**Goal:** All lines below must be repeated exactly, with the pictures omitted.

**Dataset section:**
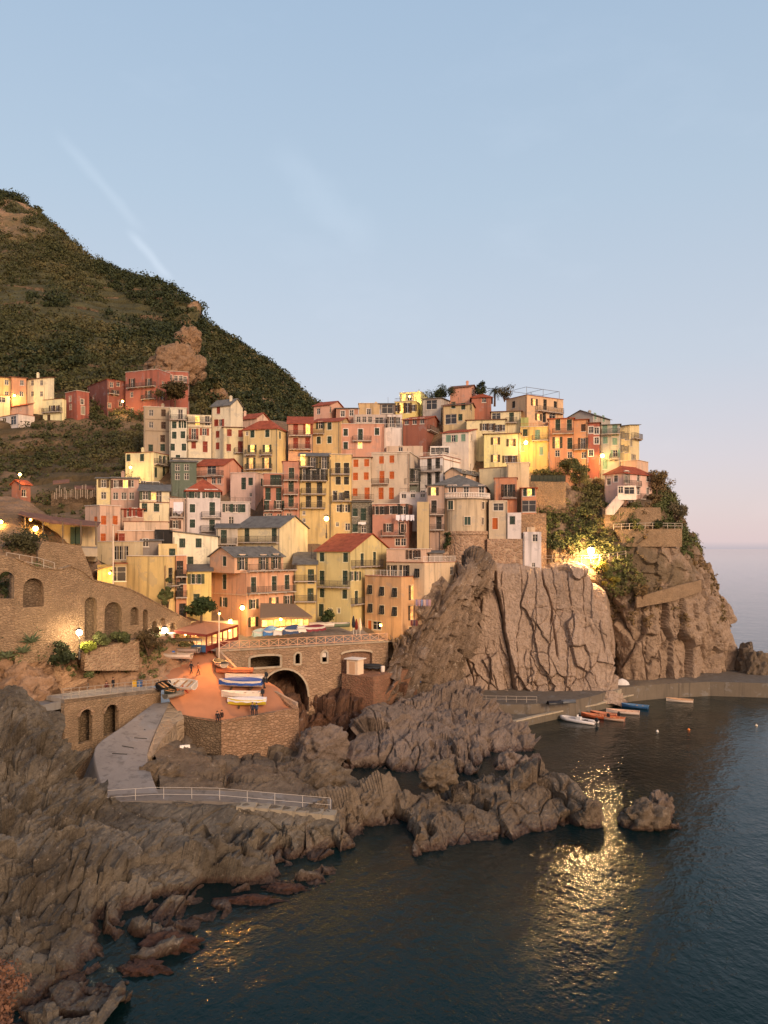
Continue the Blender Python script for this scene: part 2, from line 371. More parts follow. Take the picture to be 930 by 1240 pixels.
def terrain_mat(key, soil1, soil2, rk1, rk2):
    """ground that is soil and grass where the 'rock' attribute is 0 and bare rock where it is 1"""
    if ('tr', key) in MATS: return MATS[('tr', key)]
    m, t, b = new_mat('terrain_'+key)
    n1 = pos_noise(t, .08, 6, .65); n2 = pos_noise(t, .6, 6, .7); n3 = pos_noise(t, .3, 6, .7, (1, 1, 3), (.4, .5, 0))
    s = mixc(t, mrange(t, n1, .38, .62), lin(soil1), lin(soil2)); s = mixc(t, mrange(t, n2, .4, .8, 0, .7), s, tuple(v*.5 for v in lin(soil1)))
    r = mixc(t, mrange(t, n3, .38, .65), lin(rk1), lin(rk2)); r = mixc(t, mrange(t, n2, .5, .8, 0, .6), r, tuple(v*.5 for v in lin(rk2)))
    a = N(t, 'ShaderNodeAttribute', attribute_name='rock')
    t.links.new(mixc(t, a.outputs['Fac'], s, r), b.inputs['Base Color'])
    bump(t, b, n2, 1.0, 1.1); MATS[('tr', key)] = m; return m
# ------------------------------------------------------------------ terrain and sea
SHEETS = {}
def zipc(pxs, ys, Ys): return [(a, b, c) for a, b, c in zip(pxs, ys, Ys)]
def sheet(name, rows, nu, nv, disp, mat, rockf=None, kind='structure', label=None, cat=None, smooth=True):
    A = loft(rows, nu, nv); n = face_cam(A, gnormals(A)); p = A.reshape(-1, 3)
    d = disp(p, *proj(A.reshape(-1, 3))); A2 = A+n*d.reshape(nv, nu, 1)
    at = {}
    if rockf is not None:
        px, py = proj(A2); at['rock'] = rockf(A2.reshape(-1, 3), px.reshape(-1), py.reshape(-1))
    me = grid_mesh(name, A2, mat, smooth, at); o = bpy.data.objects.new(name, me); C.objects.link(o); o['kind'] = kind
    if label: o['label'] = label; o['category'] = cat
    SHEETS[name] = (A2, n, at.get('rock')); return o
def sstep(x, a, b): t = np.clip((x-a)/(b-a), 0, 1); return t*t*(3-2*t)
def rotm(ax, ay, az): return np.array(Matrix.Rotation(az, 3, 'Z') @ Matrix.Rotation(ay, 3, 'Y') @ Matrix.Rotation(ax, 3, 'X'))
EARTH = ('5d4f38', '76664a', '8f7658', 'a98a69')
# sea
def sea():
    m, t, b = new_mat('sea_water')
    b.inputs['Roughness'].default_value = .06; b.inputs['IOR'].default_value = 1.33; b.inputs['Specular IOR Level'].default_value = .24
    n1 = pos_noise(t, .05, 4)
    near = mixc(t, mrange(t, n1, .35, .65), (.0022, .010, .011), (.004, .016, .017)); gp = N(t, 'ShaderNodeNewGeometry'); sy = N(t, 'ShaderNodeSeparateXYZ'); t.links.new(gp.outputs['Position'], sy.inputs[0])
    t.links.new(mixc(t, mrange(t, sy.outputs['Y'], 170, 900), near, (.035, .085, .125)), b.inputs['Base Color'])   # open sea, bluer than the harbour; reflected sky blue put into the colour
    w1 = pos_noise(t, .33, 5, .55, (1, .55, 1), (0, 0, .5)); w2 = pos_noise(t, 1.5, 4, .6, (1, .6, 1), (0, 0, -.3)); w3 = pos_noise(t, .05, 3)
    h = N(t, 'ShaderNodeMath', operation='MULTIPLY_ADD', n_1=.46); t.links.new(w2, h.inputs[0]); t.links.new(w1, h.inputs[2])
    # wind patches: calmer and rougher water
    h2 = N(t, 'ShaderNodeMath', operation='MULTIPLY'); t.links.new(h.outputs[0], h2.inputs[0]); t.links.new(mrange(t, w3, .35, .65, .75, 1.15), h2.inputs[1])
    bump(t, b, h2.outputs[0], 1.0, .19); b.inputs['Specular Tint'].default_value = (.52, .86, .74, 1)
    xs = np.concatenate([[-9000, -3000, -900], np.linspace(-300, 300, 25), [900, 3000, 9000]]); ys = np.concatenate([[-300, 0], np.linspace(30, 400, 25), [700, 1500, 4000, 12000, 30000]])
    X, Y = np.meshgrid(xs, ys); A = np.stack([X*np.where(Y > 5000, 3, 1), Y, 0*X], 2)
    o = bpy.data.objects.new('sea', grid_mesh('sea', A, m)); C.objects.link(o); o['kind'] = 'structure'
sea()
# ---- mountain behind the village
def mtn_disp(p, px, py):
    d = 4*fbm(p*.012, 4, 1)+2.2*(ridged(p*.05, 4, 5)-.5)+.8*fbm(p*.22, 4, 9)
    z = p[:, 2]+3*fbm(p*.03, 2, 30); st = 4.2; f = (z/st) % 1.0         # old vineyard terraces
    top = 1-sstep(py, 250, 330)
    return d-1.5*sstep(f, .62, 1.0)*sstep(py, 270, 330)+top*(5*ridged(p*.045, 4, 77)-3)+4.5*spur(px, py)*(ridged(p*.09, 4, 80)*1.6-.3)
def spur(px, py):     # bare cliff on the shoulder
    r = 0*px
    for x, y, a, b in ((235, 376, 8, 16), (226, 402, 11, 16), (214, 434, 26, 15), (203, 458, 22, 12), (238, 452, 13, 13), (262, 478, 10, 9)): r = np.maximum(r, 1.25-((px-x)/a)**2-((py-y)/b)**2)
    return np.clip(r, 0, 1)
def mtn_rock(p, px, py):
    r = sstep(ridged(p*.06, 4, 40), .45, .56)*sstep(-py, -320, -230)+1.5*spur(px, py)*sstep(fbm(p*.08, 4, 45), -.22, .0)+.5*sstep(fbm(p*.05, 4, 60), .15, .35)*sstep(px, 225, 260)
    return np.clip(r*(.6+1.0*(fbm(p*.1, 4, 70)+.5)), 0, 1)
MT = terrain_mat('mountain', '4a4830', '5e5a3b', '8b7257', 'b8926f')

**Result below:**
Continue the Blender Python script for this scene: part 2, from line 371. More parts follow. Take the picture to be 930 by 1240 pixels.
def terrain_mat(key, soil1, soil2, rk1, rk2):
    """ground that is soil and grass where the 'rock' attribute is 0 and bare rock where it is 1"""
    if ('tr', key) in MATS: return MATS[('tr', key)]
    m, t, b = new_mat('terrain_'+key)
    n1 = pos_noise(t, .08, 6, .65); n2 = pos_noise(t, .6, 6, .7); n3 = pos_noise(t, .3, 6, .7, (1, 1, 3), (.4, .5, 0))
    s = mixc(t, mrange(t, n1, .38, .62), lin(soil1), lin(soil2)); s = mixc(t, mrange(t, n2, .4, .8, 0, .7), s, tuple(v*.5 for v in lin(soil1)))
    r = mixc(t, mrange(t, n3, .38, .65), lin(rk1), lin(rk2)); r = mixc(t, mrange(t, n2, .5, .8, 0, .6), r, tuple(v*.5 for v in lin(rk2)))
    a = N(t, 'ShaderNodeAttribute', attribute_name='rock')
    t.links.new(mixc(t, a.outputs['Fac'], s, r), b.inputs['Base Color'])
    bump(t, b, n2, 1.0, 1.1); MATS[('tr', key)] = m; return m
# ------------------------------------------------------------------ terrain and sea
SHEETS = {}
def zipc(pxs, ys, Ys): return [(a, b, c) for a, b, c in zip(pxs, ys, Ys)]
def sheet(name, rows, nu, nv, disp, mat, rockf=None, kind='structure', label=None, cat=None, smooth=True):
    A = loft(rows, nu, nv); n = face_cam(A, gnormals(A)); p = A.reshape(-1, 3)
    d = disp(p, *proj(A.reshape(-1, 3))); A2 = A+n*d.reshape(nv, nu, 1)
    at = {}
    if rockf is not None:
        px, py = proj(A2); at['rock'] = rockf(A2.reshape(-1, 3), px.reshape(-1), py.reshape(-1))
    me = grid_mesh(name, A2, mat, smooth, at); o = bpy.data.objects.new(name, me); C.objects.link(o); o['kind'] = kind
    if label: o['label'] = label; o['category'] = cat
    SHEETS[name] = (A2, n, at.get('rock')); return o
def sstep(x, a, b): t = np.clip((x-a)/(b-a), 0, 1); return t*t*(3-2*t)
def rotm(ax, ay, az): return np.array(Matrix.Rotation(az, 3, 'Z') @ Matrix.Rotation(ay, 3, 'Y') @ Matrix.Rotation(ax, 3, 'X'))
EARTH = ('5d4f38', '76664a', '8f7658', 'a98a69')
# sea
def sea():
    m, t, b = new_mat('sea_water')
    b.inputs['Roughness'].default_value = .06; b.inputs['IOR'].default_value = 1.33; b.inputs['Specular IOR Level'].default_value = .24
    n1 = pos_noise(t, .05, 4)
    near = mixc(t, mrange(t, n1, .35, .65), (.0022, .010, .011), (.004, .016, .017)); gp = N(t, 'ShaderNodeNewGeometry'); sy = N(t, 'ShaderNodeSeparateXYZ'); t.links.new(gp.outputs['Position'], sy.inputs[0])
    t.links.new(mixc(t, mrange(t, sy.outputs['Y'], 170, 900), near, (.035, .085, .125)), b.inputs['Base Color'])   # open sea, bluer than the harbour; reflected sky blue put into the colour
    w1 = pos_noise(t, .33, 5, .55, (1, .55, 1), (0, 0, .5)); w2 = pos_noise(t, 1.5, 4, .6, (1, .6, 1), (0, 0, -.3)); w3 = pos_noise(t, .05, 3)
    h = N(t, 'ShaderNodeMath', operation='MULTIPLY_ADD', n_1=.46); t.links.new(w2, h.inputs[0]); t.links.new(w1, h.inputs[2])
    # wind patches: calmer and rougher water
    h2 = N(t, 'ShaderNodeMath', operation='MULTIPLY'); t.links.new(h.outputs[0], h2.inputs[0]); t.links.new(mrange(t, w3, .35, .65, .75, 1.15), h2.inputs[1])
    bump(t, b, h2.outputs[0], 1.0, .19); b.inputs['Specular Tint'].default_value = (.52, .86, .74, 1)
    xs = np.concatenate([[-9000, -3000, -900], np.linspace(-300, 300, 25), [900, 3000, 9000]]); ys = np.concatenate([[-300, 0], np.linspace(30, 400, 25), [700, 1500, 4000, 12000, 30000]])
    X, Y = np.meshgrid(xs, ys); A = np.stack([X*np.where(Y > 5000, 3, 1), Y, 0*X], 2)
    o = bpy.data.objects.new('sea', grid_mesh('sea', A, m)); C.objects.link(o); o['kind'] = 'structure'
sea()
# ---- mountain behind the village
def mtn_disp(p, px, py):
    d = 4*fbm(p*.012, 4, 1)+2.2*(ridged(p*.05, 4, 5)-.5)+.8*fbm(p*.22, 4, 9)
    z = p[:, 2]+3*fbm(p*.03, 2, 30); st = 4.2; f = (z/st) % 1.0         # old vineyard terraces
    top = 1-sstep(py, 250, 330)
    return d-1.5*sstep(f, .62, 1.0)*sstep(py, 270, 330)+top*(5*ridged(p*.045, 4, 77)-3)+4.5*spur(px, py)*(ridged(p*.09, 4, 80)*1.6-.3)
def spur(px, py):     # bare cliff on the shoulder
    r = 0*px
    for x, y, a, b in ((235, 376, 8, 16), (226, 402, 11, 16), (214, 434, 26, 15), (203, 458, 22, 12), (238, 452, 13, 13), (262, 478, 10, 9)): r = np.maximum(r, 1.25-((px-x)/a)**2-((py-y)/b)**2)
    return np.clip(r, 0, 1)
def mtn_rock(p, px, py):
    r = sstep(ridged(p*.06, 4, 40), .45, .56)*sstep(-py, -320, -230)+1.5*spur(px, py)*sstep(fbm(p*.08, 4, 45), -.22, .0)+.5*sstep(fbm(p*.05, 4, 60), .15, .35)*sstep(px, 225, 260)
    return np.clip(r*(.6+1.0*(fbm(p*.1, 4, 70)+.5)), 0, 1)
MT = terrain_mat('mountain', '4a4830', '5e5a3b', '8b7257', 'b8926f')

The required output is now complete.